By John Kemp
The slump that characterised the oil market between the middle of 2014 and the middle of 2016 has been replaced by what looks like the beginning of a boom.
Benchmark Brent prices have already risen by more than $45 per barrel or 170 percent from their cyclical trough in early 2016.
Front-month futures prices, at almost $75 per barrel, are now trading close to the inflation-adjusted average for the last price cycle, which started in 1998 and finished in 2016.
So far this year, futures prices have averaged nearly $68 per barrel, which is well above the post-1973 real average price of $50-$55.
Futures prices have shifted from a big contango during the slump into an increasingly wide backwardation since the middle of 2017, which is consistent with a shift from over-supply to under-supply (tmsnrt.rs/2JkTIpK).
Global oil consumption is predicted to increase by more than 1.5 million barrels per day (bpd) in 2018, the fourth consecutive year of very strong growth.
Non-OPEC oil production is forecast to increase by 2.0 million bpd or more this year, mostly as a result of a large increase in U.S. shale plus other output increases from Canada, Brazil and Norway.
But with steep declines in output from OPEC member Venezuela as a result of unrest and mismanagement, and continued curbs on production by other OPEC and non-OPEC members, global production is failing to keep pace with consumption.
OECD inventories have dropped sharply and are now in line with the five-year average, eliminating the surplus of over 300 million barrels inherited from the slump.
If inventories are adjusted for the rise in consumption, which gives a more accurate picture of the market balance, stocks are now well below the five-year average and continue to tighten.
So on every indicator, from spot prices and spreads to consumption, production and inventories, the oil market is now well into the boom phase of the cycle.
But booms are always followed by slumps.
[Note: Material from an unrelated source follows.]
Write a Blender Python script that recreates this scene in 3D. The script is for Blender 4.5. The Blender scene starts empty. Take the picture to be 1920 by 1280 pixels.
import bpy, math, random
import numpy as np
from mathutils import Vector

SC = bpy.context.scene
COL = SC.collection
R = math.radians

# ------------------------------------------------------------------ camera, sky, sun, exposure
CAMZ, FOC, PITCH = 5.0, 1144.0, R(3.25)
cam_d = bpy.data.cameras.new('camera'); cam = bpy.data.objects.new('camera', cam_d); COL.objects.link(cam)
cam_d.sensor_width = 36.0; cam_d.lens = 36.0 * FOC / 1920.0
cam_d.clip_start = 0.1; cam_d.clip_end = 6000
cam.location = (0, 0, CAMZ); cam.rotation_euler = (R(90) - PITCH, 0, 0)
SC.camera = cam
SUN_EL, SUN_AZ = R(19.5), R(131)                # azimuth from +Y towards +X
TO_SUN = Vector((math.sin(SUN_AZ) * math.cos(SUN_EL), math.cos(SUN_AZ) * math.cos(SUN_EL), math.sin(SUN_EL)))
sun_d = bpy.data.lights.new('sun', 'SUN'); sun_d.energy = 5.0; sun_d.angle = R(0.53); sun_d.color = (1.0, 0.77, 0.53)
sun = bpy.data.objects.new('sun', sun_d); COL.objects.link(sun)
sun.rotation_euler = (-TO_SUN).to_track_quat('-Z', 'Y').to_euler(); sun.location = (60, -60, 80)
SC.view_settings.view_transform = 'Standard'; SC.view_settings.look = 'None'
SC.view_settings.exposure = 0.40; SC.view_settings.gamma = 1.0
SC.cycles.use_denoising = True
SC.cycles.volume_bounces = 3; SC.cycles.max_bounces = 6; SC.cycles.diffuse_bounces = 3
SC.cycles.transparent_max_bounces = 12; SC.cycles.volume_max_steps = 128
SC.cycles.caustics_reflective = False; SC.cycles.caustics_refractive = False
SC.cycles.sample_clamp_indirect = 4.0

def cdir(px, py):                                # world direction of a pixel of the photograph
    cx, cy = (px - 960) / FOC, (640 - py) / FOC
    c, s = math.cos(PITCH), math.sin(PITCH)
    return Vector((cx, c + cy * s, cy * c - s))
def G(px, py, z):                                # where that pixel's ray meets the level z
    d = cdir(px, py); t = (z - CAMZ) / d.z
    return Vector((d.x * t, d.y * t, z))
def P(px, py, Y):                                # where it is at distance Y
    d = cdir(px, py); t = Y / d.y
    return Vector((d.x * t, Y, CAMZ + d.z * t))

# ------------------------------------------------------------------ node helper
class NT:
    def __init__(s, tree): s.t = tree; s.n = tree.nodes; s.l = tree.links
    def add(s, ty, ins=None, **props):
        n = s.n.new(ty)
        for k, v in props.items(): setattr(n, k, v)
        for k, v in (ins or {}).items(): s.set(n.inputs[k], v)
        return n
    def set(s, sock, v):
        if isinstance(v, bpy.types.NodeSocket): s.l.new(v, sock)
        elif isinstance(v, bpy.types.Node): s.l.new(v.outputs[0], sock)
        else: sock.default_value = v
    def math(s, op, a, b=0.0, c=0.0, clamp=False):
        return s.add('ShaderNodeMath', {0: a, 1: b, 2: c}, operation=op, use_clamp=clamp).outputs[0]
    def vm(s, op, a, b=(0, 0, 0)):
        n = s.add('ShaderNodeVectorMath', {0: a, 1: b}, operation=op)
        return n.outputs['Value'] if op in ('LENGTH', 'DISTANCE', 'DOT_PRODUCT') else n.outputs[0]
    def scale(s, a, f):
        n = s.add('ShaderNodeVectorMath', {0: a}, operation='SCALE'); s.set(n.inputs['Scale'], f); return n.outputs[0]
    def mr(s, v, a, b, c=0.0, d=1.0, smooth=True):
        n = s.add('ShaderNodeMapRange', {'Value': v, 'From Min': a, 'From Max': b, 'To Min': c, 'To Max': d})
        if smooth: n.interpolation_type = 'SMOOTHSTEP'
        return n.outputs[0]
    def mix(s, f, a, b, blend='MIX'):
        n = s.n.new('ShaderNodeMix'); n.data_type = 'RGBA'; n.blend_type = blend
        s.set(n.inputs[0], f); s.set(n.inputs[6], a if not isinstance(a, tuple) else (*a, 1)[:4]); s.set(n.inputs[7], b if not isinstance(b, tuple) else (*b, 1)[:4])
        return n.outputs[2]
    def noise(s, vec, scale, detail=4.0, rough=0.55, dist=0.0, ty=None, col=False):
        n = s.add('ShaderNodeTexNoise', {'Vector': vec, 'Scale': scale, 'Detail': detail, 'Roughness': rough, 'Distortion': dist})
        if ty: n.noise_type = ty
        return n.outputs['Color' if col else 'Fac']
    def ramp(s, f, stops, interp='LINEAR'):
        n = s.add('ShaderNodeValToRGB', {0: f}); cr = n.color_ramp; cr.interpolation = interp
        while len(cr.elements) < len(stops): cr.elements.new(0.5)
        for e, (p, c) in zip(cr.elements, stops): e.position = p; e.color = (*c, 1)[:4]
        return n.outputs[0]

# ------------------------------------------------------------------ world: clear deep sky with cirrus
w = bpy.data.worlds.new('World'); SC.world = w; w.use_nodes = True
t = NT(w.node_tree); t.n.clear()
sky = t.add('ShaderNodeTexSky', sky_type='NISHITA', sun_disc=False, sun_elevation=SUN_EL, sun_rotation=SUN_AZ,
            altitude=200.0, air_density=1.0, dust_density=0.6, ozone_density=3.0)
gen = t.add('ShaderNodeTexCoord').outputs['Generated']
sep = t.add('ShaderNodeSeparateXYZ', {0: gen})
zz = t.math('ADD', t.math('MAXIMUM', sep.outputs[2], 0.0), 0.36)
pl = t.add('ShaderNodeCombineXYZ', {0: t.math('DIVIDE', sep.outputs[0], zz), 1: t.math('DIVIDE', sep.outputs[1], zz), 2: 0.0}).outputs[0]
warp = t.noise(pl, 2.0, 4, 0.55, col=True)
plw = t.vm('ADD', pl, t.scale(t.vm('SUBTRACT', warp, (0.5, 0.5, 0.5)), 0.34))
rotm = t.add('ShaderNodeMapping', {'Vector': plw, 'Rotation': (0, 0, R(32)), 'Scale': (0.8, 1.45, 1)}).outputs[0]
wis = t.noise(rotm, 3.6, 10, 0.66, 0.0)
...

If OPEC allows the oil market to tighten too much in 2018/19, it will create the conditions for the next downturn a few years later.
LAGGING INDICATOR
Senior OPEC officials insist the organisation’s work on rebalancing the market has not yet been completed and they resist the characterisation of “mission accomplished”.
In particular, they point to the relatively low level of investment in exploration and production to justify the need for continued production curbs and even higher prices.
But investment is a lagging indicator. Investment was slow to pick up during the early stages of the last boom (1998-2008) then proved stubbornly resilient in the first stages of the slump (2014-2016).
Lagging upstream investment is one of the principal causes of cyclical instability in the oil market and has been since the beginning of the modern petroleum industry.
If OPEC members wait for an acceleration of upstream investment before relaxing their production curbs, as ministers have indicated, they will almost certainly over-tighten the market in the meantime.
The oil market is already tight and the increasingly wide backwardation indicates traders expect it to become even tighter during the second half of the year, when oil consumption moves seasonally higher.
If OPEC maintains its current output curbs through December, the market is set to become exceptionally tight, which will push prices and spreads towards unstable levels.
The resulting increase in prices and spreads will accelerate production growth even further and start to restrain consumption growth.
OPEC ministers profess to be unconcerned about the impact on either supply or demand, but they have often misjudged market responses in the past.
The number of rigs drilling for oil in the United States has already resumed its upward trend over the last three weeks in response to higher prices, which will increase shale output even further by the end of 2018.
Consumption changes are harder to measure in real-time, and tend to lag behind changes in oil prices, but the rise in prices will restrain demand too, as it has always done during every previous period of rising prices.
BLAME GAME
OPEC members deny that they are principally responsible for the increase in oil prices over the last year or that they should adjust their production policy in response.
They can point to unplanned outages in Venezuela and other producing nations, as well as unexpectedly strong demand from consumers, for drawing down inventories faster than they predicted at the end of last year.
They can also point to growing concern among traders about the imposition of U.S. sanctions on Venezuela and re-imposition of sanctions on Iran for accelerating price increases.
All these arguments are true. And all these factors are outside OPEC’s control. But production policy is something OPEC controls directly and for which it is responsible.
OPEC’s current production levels were set back in November 2016, when the market was heavily oversupplied, inventories were rising, and prices had only risen modestly from cyclical lows.
What was appropriate then is arguably no longer appropriate now. If OPEC members decide to extend current levels through to the year-end, they will probably be held responsible for the price increase likely to follow.
U.S. President Donald Trump has already indicated he holds OPEC responsible for rising oil prices via a message on his Twitter account.
If oil and fuel prices continue rising, the political pushback from consumer countries against OPEC will only intensify.
But what should concern the organisation more is the very real risk that further price increases will prove counter-productive.
By over-tightening the market in 2018/19, OPEC will be creating conditions for the next cyclical downturn in 2020/21.